By Zack Quaintance
Government Technology
WWR Article Summary (tl;dr) A program that helps entrepreneurs work with government agencies is expanding. The program called “STiR” guides them through the complex government Request for Proposal (RFP) process with an application that doubles as an RFP.
Government Technology
Startup in Residence (STiR), a program created in San Francisco in 2014 to make it easier for tech entrepreneurs to work with government, is expanding to 12 jurisdictions across the country, the largest of which are Washington, D.C., and Houston.
This expansion will start with the program’s upcoming 2018 cohort, marking the first time STiR will take place in cities and counties beyond Northern California.
The full list of participants includes Boulder, Colo.; Houston; Miami-Dade County, Fla.; Richmond, Va.; and Washington, D.C. It also includes six jurisdictions in California — San Francisco, Santa Cruz County, Santa Monica, Vallejo, Walnut Creek and West Sacramento — and one public agency, the San Francisco region’s Municipal Transportation Commission.
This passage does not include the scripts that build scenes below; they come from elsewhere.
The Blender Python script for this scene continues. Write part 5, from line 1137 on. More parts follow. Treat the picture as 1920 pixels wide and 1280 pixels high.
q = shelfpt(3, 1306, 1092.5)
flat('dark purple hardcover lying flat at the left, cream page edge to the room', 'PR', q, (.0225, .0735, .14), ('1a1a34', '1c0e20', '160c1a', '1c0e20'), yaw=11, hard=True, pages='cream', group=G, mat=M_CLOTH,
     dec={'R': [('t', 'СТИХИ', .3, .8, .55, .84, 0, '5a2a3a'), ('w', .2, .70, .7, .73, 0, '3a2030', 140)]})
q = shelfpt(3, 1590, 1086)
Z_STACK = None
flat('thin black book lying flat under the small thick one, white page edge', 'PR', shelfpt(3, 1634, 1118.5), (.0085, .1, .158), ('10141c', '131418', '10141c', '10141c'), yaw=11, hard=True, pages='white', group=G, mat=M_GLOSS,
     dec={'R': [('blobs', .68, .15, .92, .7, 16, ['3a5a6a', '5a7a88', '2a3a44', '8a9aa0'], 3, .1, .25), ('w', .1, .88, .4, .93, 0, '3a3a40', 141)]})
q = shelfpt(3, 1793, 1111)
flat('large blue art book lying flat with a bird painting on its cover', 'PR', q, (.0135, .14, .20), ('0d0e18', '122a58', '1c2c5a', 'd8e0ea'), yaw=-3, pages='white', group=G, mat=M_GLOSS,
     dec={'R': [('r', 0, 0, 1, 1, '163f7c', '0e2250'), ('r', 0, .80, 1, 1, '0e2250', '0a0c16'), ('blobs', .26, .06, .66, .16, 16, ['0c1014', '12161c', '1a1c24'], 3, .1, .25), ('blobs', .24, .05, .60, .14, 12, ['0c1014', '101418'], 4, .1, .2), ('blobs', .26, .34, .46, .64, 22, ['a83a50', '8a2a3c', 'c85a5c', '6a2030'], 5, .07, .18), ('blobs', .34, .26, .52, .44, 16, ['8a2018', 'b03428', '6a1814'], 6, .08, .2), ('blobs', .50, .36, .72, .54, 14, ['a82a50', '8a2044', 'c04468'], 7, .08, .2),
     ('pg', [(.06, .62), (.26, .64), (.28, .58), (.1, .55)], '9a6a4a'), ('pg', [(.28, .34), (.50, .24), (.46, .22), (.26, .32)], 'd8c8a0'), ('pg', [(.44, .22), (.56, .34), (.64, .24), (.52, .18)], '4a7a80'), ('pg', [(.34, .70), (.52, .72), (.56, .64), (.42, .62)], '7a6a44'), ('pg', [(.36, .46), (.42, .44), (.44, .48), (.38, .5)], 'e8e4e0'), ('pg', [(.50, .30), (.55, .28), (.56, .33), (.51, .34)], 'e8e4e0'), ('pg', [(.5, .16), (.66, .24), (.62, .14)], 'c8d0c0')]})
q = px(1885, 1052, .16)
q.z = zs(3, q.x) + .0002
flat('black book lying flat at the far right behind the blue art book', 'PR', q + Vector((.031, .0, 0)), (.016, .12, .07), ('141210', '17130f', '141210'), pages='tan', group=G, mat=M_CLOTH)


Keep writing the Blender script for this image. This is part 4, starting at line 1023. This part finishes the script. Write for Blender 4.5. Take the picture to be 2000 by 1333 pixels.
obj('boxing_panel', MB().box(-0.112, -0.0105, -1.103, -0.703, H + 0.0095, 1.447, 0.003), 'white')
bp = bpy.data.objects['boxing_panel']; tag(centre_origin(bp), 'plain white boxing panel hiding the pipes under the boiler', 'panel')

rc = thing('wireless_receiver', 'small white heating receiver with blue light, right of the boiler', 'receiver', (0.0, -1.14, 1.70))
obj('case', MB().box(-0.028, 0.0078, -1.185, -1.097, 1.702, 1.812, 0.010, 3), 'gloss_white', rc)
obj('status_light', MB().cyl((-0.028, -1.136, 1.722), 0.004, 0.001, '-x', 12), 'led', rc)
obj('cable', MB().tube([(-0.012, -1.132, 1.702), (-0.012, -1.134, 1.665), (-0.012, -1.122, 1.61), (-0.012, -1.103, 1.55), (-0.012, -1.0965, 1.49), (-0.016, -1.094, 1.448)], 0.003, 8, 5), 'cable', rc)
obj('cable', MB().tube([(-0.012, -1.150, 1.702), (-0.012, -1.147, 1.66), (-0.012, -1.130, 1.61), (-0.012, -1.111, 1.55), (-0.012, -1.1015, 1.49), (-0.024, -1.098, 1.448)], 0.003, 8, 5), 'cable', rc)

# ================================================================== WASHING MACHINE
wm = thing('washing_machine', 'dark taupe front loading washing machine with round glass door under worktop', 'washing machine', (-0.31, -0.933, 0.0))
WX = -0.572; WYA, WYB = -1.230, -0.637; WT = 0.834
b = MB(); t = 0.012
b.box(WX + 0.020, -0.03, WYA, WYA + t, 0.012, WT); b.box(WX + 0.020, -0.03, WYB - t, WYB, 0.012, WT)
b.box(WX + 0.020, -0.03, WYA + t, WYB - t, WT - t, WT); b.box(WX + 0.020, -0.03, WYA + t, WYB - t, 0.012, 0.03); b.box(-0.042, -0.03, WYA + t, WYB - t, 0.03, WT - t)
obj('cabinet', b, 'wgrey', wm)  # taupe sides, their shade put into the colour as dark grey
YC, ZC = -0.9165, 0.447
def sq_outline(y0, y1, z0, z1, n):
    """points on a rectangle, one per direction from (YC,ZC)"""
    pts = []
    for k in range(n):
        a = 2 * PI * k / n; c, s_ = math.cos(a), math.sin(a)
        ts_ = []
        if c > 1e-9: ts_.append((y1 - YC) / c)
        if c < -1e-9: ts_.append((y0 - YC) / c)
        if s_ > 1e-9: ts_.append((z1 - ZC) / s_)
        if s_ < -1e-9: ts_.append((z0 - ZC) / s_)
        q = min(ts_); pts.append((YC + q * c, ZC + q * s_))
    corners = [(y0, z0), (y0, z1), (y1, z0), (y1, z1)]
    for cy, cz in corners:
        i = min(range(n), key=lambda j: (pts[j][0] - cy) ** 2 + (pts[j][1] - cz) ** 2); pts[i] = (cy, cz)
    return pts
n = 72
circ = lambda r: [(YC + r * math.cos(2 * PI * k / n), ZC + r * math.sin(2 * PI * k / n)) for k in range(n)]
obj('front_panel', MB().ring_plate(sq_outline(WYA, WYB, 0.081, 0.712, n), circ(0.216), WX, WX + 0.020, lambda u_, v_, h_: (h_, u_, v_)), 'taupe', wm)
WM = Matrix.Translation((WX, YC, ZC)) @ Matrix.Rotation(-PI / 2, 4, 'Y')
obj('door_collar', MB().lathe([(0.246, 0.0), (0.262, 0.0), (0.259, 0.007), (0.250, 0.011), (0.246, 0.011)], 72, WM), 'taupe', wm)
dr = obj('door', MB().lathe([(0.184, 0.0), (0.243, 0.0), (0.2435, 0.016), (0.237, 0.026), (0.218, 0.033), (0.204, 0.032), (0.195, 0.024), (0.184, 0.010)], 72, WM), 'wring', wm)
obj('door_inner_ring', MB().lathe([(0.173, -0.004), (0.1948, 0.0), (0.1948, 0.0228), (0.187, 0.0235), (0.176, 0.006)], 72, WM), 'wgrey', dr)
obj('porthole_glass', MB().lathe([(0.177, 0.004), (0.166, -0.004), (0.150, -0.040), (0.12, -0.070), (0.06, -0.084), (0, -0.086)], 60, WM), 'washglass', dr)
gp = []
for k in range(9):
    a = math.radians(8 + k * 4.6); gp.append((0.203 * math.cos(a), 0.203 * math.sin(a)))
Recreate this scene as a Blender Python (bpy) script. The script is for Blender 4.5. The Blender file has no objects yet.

The next step will be finding startup companies to collaborate with these new participants. To this end, a list of 33 governmental challenges will go up on STiR’s website tomorrow at 9 a.m. Pacific Standard Time. Applications will be open to startups for the next four weeks, with a two-week selection process to follow. Selected startups will then begin work with city governments in January.
In a call with reporters to announce the expansion, San Francisco CIO Jay Nath, who has helped guide STiR since it began, said the challenges will cover a wide range of public service concerns, including smart city tech, citizen engagement, and public safety. Examples include Houston looking for an SMS-based alert system for emergencies, and the San Francisco Sheriff’s Department wanting discrete, wearable electronic devices that its deputies can use in the field.
While the size and scope of this program are expanding, Nath said the focus remains the same: to make it easier for tech startups to break into government while at the same time helping to solve public problems with private-sector innovation.
This type of mutually beneficial cooperation has long been a problem, one that STiR works to solve by pairing tech companies with public agencies and having them develop products together over the course of 16 weeks.
Archana Vemulapalli, CTO for Washington, D.C., joined Nath on the call and said she and her jurisdiction would take the lead on the east coast as STiR looks to continue expanding in that region.
Vemulapalli praised the opportunity to join the seasoned tech program, saying it allowed for learning from the successes, as well as the growing pains, that San Francisco has experienced during the life of STiR.
Cities share similar challenges, and so it makes sense that rather than starting from scratch, they would instead piggyback on each other’s work, Vemulapalli said, coming together to be “conscious and deliberate and leverage each other’s strengths.”
Public agencies are notorious for lagging beyond the private sector in their use of technology, which as tech has become more accessible and easier to scale, has created a massive opportunity for startups to sell to the $100 billion government buying market in the United States, simultaneously improving the quality and efficiency of public service. These notions are what inspired STiR’s creation.
“We understood that startups don’t understand government,” Nath said. “They don’t understand our needs, they don’t understand how to work with us, and they don’t understand who they should be working with.”
While few resources exist to answer such questions online, STiR gives its participants a relevant curriculum and it also guides them through the complex government Request for Proposal (RFP) process with an application that doubles as an RFP.
Another goal, Nath said, is fostering sustainable impact, going beyond pilot programs to generate software and other tech that cities will actually buy. To this end, part of the criteria for participating is that jurisdictions have room in their budgets to make purchases should a project prove successful.
There is, perhaps, no better example of the benefits that STiR provides to both government and startups than Binti, which participated in the program in 2016. Binti, a company that works to pair children in need with loving families, worked with San Francisco’s Health Services Agency to build software that makes it easier to apply to be a foster parent and also gives social workers more efficient digital tools to manage applicants and do other tasks.
San Francisco has seen a 300 percent increase in applicants wanting to foster children, while Binti’s software has been purchased by 31 public agencies across three states: California, Colorado and North Carolina. In fact, 25 of the 58 counties in California now work with Binti’s product.
“This would not have been possible without that first customer, which we got through STiR,” said Felicia Curcuru, Binti’s CEO, who was also on the call with Nath and Vemulapalli. “San Francisco served as a reference customer for all the other counties we expanded to.”
This marks the second major expansion for the program. In 2016, STiR went from being in San Francisco alone to three other cities in Northern California: Oakland, San Leandro and West Sacramento. Organizers’ hope is to continue expanding the program throughout the country in the years to come.